L’ultima chance, per quanto riguarda l’aumento di capitale, è la possibilità che il commissario bussi alla porta della magistratura milanese, che nei mesi scorsi ha chiesto due sequestri dei beni della famiglia per un totale di circa 2 miliardi (di cui 1,2 miliardi già eseguiti).
Chi deciderà è una vecchia conoscenza di Bondi: Francesco Greco, l’attuale procuratore aggiunto che segue i reati societari. I rapporti risalgono a due casi di cui entrambi sono stati protagonisti: Montedison e Parmalat. Un aspetto decisivo, anche per le scelte che spetteranno alla magistratura, è la credibilità del piano industriale preparato da Bondi d’intesa con i consulenti di Mc Kinsey.

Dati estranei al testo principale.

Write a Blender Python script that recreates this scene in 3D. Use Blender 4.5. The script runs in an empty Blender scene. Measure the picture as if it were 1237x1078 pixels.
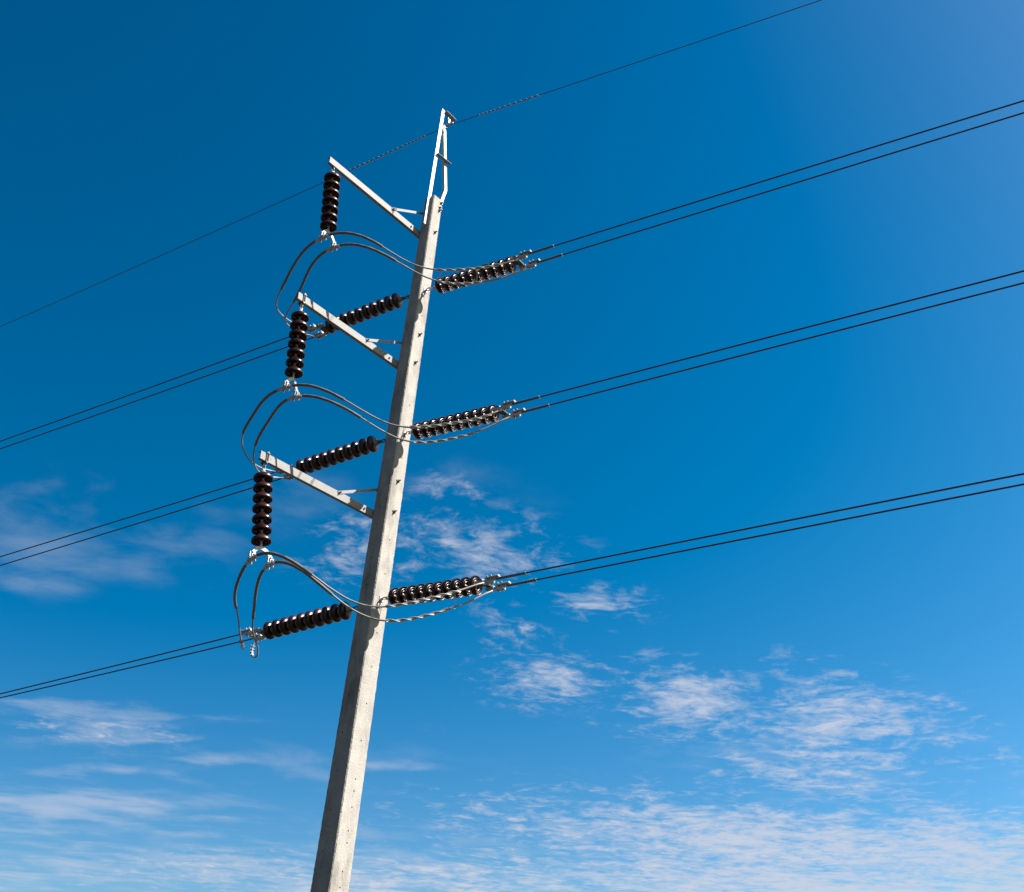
import bpy, bmesh, math, random
from mathutils import Vector, Matrix, Quaternion
random.seed(7)
scene = bpy.context.scene
COL = scene.collection
EYE = 1.6                                   # eye height above the ground

# ------------------------------------------------------------------ camera
F_PX, PITCH, ROLL = 1448.5, 0.5272, 0.0581
VIEW = Vector((0, math.cos(PITCH), math.sin(PITCH)))
_r0 = Vector((1, 0, 0)); _u0 = _r0.cross(VIEW)
RIGHTV = _r0 * math.cos(ROLL) + _u0 * math.sin(ROLL)
UPV = -_r0 * math.sin(ROLL) + _u0 * math.cos(ROLL)
cam_data = bpy.data.cameras.new('camera')
cam_data.sensor_fit = 'HORIZONTAL'; cam_data.sensor_width = 36.0
cam_data.lens = 36.0 * F_PX / 1237.0
cam_data.clip_start = 0.05; cam_data.clip_end = 20000
cam = bpy.data.objects.new('camera', cam_data); COL.objects.link(cam)
M = Matrix((RIGHTV, UPV, -VIEW)).transposed().to_4x4(); M.translation = (0, 0, EYE)
cam.matrix_world = M
scene.camera = cam

# ------------------------------------------------------------------ frame of the pole
AZ_ARM = 4.0288
def az(a): return Vector((math.cos(a), math.sin(a), 0))
ARM = az(AZ_ARM)                            # the way the crossarms point
WIRE = az(AZ_ARM + math.pi / 2)             # the face that looks along the line
SUN_DIR = (ARM * -0.56 + WIRE * 1.0 + Vector((0, 0, 1.22))).normalized()

# ------------------------------------------------------------------ view, sun, sky
scene.view_settings.view_transform = 'Standard'
scene.view_settings.look = 'None'
scene.view_settings.gamma = 1.0
scene.view_settings.use_curve_mapping = False
scene.view_settings.exposure = 1.5

sun = bpy.data.lights.new('sun', 'SUN'); sun.energy = 5.0; sun.angle = math.radians(0.53)
sun.color = (1.0, 0.98, 0.95)
sun_o = bpy.data.objects.new('sun', sun); COL.objects.link(sun_o)
sun_o.location = (30, 0, 60)
sun_o.rotation_euler = SUN_DIR.to_track_quat('Z', 'Y').to_euler()

world = bpy.data.worlds.new('World'); scene.world = world
world.use_nodes = True
# sky texture graded the way the picture's polarised sky looks, thin clouds laid on a
# flat cloud layer overhead and kept to the places where the sky had cloud
def pixel_dir(x, y):
    d = VIEW * F_PX + RIGHTV * (x - 618.5) - UPV * (y - 539.0)
    return d.normalized()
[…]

L’incognita più rilevante, e più discussa, è la scelta strategica che rappresenta l’asse portante del piano: la riduzione nell’altoforno dell’utilizzo di coke, che verrebbe sostituito con un sistema di alimentazione meno inquinante basato sul cosiddetto preridotto, a cui si arriva bruciando ferro nei forni a gas.
«Una tecnologia che risulta molto costosa ed è conveniente soltanto nei Paesi produttori di gas in grande quantità e vicino ai forni», commenta Antonio Gobbi, presidente di Federacciai.